## [Task statement]
What is needed is an exact copy of the lines from the line containing "rng=np.random.default_rng(900+v); H=11.5" to the line containing "d=112+rng.random()*26; u=-.44+rng.random()*.88", both lines included, and nothing else.

===== Dataset extract

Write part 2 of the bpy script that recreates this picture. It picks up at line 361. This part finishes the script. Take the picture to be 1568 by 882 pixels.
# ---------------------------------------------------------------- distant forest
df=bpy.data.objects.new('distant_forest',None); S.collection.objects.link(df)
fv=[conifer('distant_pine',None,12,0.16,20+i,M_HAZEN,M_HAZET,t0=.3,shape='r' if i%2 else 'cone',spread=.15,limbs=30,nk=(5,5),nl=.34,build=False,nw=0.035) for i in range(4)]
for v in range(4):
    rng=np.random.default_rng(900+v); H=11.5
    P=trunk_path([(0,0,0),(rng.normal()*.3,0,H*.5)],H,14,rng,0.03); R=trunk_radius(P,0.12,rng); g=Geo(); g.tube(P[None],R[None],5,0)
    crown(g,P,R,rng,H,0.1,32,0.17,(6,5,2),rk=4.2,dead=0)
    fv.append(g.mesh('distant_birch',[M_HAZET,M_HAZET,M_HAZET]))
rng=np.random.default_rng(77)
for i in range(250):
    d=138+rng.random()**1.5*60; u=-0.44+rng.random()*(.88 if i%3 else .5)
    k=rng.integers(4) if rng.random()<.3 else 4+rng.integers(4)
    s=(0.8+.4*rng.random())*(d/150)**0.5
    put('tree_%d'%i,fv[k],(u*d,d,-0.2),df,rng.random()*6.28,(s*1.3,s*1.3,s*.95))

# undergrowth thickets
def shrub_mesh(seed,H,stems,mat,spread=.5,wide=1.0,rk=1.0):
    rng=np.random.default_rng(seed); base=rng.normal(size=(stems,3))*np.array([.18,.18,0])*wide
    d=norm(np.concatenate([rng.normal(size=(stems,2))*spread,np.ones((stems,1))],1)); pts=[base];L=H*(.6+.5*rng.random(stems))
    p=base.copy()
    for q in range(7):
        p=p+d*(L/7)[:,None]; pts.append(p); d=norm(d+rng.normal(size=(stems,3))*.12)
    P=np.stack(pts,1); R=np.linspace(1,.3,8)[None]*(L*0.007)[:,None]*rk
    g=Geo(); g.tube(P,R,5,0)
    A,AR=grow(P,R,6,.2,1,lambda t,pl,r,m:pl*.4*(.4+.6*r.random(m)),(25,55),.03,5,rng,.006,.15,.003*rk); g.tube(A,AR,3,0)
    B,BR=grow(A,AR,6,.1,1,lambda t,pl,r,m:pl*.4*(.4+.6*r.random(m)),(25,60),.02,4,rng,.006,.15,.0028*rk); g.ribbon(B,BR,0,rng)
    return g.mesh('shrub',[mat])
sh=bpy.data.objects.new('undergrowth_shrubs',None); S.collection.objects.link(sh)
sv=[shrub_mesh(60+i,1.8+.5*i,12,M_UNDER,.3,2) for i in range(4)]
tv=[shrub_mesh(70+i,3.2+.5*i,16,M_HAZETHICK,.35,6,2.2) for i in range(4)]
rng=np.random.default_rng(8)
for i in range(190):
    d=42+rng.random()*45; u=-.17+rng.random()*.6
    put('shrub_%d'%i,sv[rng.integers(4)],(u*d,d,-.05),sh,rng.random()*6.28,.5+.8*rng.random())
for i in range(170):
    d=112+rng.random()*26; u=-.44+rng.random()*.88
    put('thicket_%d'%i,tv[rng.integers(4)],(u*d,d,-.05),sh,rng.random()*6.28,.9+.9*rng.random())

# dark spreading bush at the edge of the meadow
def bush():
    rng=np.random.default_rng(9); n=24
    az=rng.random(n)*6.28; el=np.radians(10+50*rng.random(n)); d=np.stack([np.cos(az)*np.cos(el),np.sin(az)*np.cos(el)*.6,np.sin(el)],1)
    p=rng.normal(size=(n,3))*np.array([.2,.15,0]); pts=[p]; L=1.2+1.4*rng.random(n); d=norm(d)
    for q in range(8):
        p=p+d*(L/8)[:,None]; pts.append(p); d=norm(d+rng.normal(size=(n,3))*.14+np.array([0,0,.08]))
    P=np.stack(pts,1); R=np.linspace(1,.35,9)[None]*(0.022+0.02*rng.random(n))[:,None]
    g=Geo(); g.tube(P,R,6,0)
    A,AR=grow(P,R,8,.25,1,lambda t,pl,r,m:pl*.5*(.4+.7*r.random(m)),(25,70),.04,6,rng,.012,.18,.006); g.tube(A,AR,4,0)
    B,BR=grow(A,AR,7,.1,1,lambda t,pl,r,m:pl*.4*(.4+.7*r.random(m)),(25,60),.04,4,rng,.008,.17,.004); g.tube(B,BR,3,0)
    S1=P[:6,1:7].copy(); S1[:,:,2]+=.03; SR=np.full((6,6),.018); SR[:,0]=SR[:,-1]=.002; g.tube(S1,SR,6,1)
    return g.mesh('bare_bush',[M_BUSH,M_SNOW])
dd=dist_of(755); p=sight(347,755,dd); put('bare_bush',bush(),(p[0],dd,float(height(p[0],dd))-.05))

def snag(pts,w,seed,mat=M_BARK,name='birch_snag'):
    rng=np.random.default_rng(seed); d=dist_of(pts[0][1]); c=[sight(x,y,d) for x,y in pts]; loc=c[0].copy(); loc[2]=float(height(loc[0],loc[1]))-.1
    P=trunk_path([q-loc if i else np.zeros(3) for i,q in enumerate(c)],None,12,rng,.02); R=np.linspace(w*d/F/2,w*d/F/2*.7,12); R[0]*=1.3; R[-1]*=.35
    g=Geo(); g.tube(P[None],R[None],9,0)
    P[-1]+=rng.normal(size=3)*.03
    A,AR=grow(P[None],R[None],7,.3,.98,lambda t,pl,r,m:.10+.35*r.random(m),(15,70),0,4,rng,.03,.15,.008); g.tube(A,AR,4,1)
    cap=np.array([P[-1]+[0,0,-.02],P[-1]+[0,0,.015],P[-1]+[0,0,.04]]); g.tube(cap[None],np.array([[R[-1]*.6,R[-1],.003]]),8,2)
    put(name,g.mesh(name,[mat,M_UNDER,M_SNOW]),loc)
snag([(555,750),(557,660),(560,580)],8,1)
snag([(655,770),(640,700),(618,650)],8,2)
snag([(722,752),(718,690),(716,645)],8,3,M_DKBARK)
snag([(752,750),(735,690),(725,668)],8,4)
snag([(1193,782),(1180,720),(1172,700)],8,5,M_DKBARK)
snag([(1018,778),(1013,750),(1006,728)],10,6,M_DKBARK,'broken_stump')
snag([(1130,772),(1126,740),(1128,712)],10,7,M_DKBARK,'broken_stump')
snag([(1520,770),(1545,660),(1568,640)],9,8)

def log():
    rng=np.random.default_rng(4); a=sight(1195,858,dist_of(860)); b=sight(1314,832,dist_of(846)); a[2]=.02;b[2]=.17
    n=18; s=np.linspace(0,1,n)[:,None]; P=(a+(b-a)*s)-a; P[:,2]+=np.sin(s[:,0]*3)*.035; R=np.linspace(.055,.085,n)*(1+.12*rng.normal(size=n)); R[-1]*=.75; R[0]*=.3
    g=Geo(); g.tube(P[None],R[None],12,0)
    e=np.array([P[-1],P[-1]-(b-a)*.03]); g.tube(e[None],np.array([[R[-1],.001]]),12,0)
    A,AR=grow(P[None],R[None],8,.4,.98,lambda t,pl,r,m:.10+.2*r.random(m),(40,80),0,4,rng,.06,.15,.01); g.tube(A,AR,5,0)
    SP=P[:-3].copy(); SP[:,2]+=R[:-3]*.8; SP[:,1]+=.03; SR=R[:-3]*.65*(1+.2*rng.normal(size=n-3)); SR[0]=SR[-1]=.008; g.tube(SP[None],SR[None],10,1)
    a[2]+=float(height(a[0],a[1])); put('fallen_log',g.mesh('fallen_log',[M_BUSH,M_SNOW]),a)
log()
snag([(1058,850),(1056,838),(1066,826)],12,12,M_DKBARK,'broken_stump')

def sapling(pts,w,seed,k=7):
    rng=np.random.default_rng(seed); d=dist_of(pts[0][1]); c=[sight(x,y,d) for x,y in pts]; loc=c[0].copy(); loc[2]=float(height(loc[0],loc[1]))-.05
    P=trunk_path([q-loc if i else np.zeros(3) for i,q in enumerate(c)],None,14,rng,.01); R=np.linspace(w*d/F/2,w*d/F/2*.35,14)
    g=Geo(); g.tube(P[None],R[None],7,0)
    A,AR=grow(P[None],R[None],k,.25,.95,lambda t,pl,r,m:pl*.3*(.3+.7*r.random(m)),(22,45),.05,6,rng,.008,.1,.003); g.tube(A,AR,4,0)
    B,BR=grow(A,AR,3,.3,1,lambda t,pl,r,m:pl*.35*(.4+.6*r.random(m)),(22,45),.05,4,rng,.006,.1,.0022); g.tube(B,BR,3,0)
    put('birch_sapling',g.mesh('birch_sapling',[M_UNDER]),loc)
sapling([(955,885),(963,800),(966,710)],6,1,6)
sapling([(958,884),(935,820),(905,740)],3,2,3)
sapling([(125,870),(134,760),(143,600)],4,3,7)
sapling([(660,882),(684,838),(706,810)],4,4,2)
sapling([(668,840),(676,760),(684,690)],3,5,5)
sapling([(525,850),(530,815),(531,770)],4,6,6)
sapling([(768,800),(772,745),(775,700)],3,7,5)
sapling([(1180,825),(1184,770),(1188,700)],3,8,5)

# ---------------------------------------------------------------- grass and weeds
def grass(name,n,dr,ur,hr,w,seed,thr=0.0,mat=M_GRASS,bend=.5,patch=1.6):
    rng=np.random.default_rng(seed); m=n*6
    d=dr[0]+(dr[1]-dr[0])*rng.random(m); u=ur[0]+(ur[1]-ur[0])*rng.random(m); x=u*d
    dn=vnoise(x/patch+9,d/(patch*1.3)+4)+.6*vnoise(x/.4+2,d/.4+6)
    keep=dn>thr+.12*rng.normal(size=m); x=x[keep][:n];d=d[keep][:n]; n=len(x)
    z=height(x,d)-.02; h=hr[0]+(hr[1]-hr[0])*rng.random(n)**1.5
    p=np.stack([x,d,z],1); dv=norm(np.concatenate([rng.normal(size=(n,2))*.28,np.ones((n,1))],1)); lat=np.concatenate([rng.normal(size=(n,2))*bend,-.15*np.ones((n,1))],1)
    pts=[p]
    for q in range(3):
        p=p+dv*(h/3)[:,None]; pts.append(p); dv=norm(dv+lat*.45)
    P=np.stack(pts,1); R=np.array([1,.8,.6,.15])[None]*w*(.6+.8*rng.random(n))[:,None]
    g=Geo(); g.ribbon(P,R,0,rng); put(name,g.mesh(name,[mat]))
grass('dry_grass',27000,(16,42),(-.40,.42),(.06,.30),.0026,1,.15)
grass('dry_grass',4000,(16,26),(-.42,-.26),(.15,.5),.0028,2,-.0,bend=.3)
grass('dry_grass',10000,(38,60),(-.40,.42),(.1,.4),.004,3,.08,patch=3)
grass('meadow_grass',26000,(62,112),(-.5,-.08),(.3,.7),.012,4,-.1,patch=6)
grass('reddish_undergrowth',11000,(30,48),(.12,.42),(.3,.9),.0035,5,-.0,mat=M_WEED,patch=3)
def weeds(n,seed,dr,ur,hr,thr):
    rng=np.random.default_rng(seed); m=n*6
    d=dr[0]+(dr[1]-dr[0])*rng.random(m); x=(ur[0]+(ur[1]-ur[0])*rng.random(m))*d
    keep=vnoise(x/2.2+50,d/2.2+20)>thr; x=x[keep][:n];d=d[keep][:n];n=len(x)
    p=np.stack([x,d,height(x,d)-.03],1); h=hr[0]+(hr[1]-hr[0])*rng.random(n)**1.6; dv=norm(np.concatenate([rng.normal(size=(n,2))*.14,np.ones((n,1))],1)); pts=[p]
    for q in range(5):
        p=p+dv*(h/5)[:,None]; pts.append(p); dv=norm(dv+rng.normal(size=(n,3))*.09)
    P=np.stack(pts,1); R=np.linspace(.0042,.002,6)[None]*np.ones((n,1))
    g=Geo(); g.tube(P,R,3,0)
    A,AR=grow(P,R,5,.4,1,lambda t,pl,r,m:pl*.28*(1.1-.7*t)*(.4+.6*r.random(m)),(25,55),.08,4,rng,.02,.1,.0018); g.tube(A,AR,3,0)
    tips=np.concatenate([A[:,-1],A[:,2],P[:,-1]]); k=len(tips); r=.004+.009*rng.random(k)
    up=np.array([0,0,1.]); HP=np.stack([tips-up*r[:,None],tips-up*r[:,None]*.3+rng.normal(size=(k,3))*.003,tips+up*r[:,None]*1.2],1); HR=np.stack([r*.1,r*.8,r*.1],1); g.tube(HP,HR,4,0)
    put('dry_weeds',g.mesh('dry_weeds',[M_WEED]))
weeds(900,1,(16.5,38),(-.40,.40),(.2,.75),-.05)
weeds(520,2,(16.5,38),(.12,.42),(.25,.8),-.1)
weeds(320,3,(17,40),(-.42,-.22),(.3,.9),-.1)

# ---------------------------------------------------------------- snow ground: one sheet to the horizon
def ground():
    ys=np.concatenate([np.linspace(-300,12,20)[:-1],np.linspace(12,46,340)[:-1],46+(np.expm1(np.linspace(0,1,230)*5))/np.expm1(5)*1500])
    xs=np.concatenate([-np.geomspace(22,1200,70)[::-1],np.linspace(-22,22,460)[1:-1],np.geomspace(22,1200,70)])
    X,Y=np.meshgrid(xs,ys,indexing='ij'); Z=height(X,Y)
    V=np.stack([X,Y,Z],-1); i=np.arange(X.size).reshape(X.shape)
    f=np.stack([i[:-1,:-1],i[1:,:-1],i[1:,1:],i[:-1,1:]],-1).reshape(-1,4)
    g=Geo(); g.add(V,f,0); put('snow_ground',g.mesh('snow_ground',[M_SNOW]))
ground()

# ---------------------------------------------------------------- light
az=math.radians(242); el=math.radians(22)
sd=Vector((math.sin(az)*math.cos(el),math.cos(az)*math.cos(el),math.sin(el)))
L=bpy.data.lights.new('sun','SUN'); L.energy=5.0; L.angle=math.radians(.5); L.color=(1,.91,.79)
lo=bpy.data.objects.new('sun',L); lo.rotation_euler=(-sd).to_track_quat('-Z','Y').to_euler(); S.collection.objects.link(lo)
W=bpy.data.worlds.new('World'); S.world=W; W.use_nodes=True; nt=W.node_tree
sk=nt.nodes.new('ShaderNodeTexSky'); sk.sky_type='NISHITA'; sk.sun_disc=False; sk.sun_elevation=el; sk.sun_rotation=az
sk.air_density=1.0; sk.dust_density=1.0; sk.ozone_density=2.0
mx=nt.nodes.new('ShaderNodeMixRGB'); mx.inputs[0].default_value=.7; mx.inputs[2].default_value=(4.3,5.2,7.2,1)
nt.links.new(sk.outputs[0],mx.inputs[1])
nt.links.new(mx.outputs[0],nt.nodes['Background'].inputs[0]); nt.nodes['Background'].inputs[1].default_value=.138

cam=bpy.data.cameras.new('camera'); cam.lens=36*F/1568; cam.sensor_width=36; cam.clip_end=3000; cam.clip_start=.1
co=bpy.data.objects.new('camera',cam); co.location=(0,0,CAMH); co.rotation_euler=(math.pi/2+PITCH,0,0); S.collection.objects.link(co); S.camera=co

==========

## [Exercise response]
    rng=np.random.default_rng(900+v); H=11.5
    P=trunk_path([(0,0,0),(rng.normal()*.3,0,H*.5)],H,14,rng,0.03); R=trunk_radius(P,0.12,rng); g=Geo(); g.tube(P[None],R[None],5,0)
    crown(g,P,R,rng,H,0.1,32,0.17,(6,5,2),rk=4.2,dead=0)
    fv.append(g.mesh('distant_birch',[M_HAZET,M_HAZET,M_HAZET]))
rng=np.random.default_rng(77)
for i in range(250):
    d=138+rng.random()**1.5*60; u=-0.44+rng.random()*(.88 if i%3 else .5)
    k=rng.integers(4) if rng.random()<.3 else 4+rng.integers(4)
    s=(0.8+.4*rng.random())*(d/150)**0.5
    put('tree_%d'%i,fv[k],(u*d,d,-0.2),df,rng.random()*6.28,(s*1.3,s*1.3,s*.95))

# undergrowth thickets
def shrub_mesh(seed,H,stems,mat,spread=.5,wide=1.0,rk=1.0):
    rng=np.random.default_rng(seed); base=rng.normal(size=(stems,3))*np.array([.18,.18,0])*wide
    d=norm(np.concatenate([rng.normal(size=(stems,2))*spread,np.ones((stems,1))],1)); pts=[base];L=H*(.6+.5*rng.random(stems))
    p=base.copy()
    for q in range(7):
        p=p+d*(L/7)[:,None]; pts.append(p); d=norm(d+rng.normal(size=(stems,3))*.12)
    P=np.stack(pts,1); R=np.linspace(1,.3,8)[None]*(L*0.007)[:,None]*rk
    g=Geo(); g.tube(P,R,5,0)
    A,AR=grow(P,R,6,.2,1,lambda t,pl,r,m:pl*.4*(.4+.6*r.random(m)),(25,55),.03,5,rng,.006,.15,.003*rk); g.tube(A,AR,3,0)
    B,BR=grow(A,AR,6,.1,1,lambda t,pl,r,m:pl*.4*(.4+.6*r.random(m)),(25,60),.02,4,rng,.006,.15,.0028*rk); g.ribbon(B,BR,0,rng)
    return g.mesh('shrub',[mat])
sh=bpy.data.objects.new('undergrowth_shrubs',None); S.collection.objects.link(sh)
sv=[shrub_mesh(60+i,1.8+.5*i,12,M_UNDER,.3,2) for i in range(4)]
tv=[shrub_mesh(70+i,3.2+.5*i,16,M_HAZETHICK,.35,6,2.2) for i in range(4)]
rng=np.random.default_rng(8)
for i in range(190):
    d=42+rng.random()*45; u=-.17+rng.random()*.6
    put('shrub_%d'%i,sv[rng.integers(4)],(u*d,d,-.05),sh,rng.random()*6.28,.5+.8*rng.random())
for i in range(170):
    d=112+rng.random()*26; u=-.44+rng.random()*.88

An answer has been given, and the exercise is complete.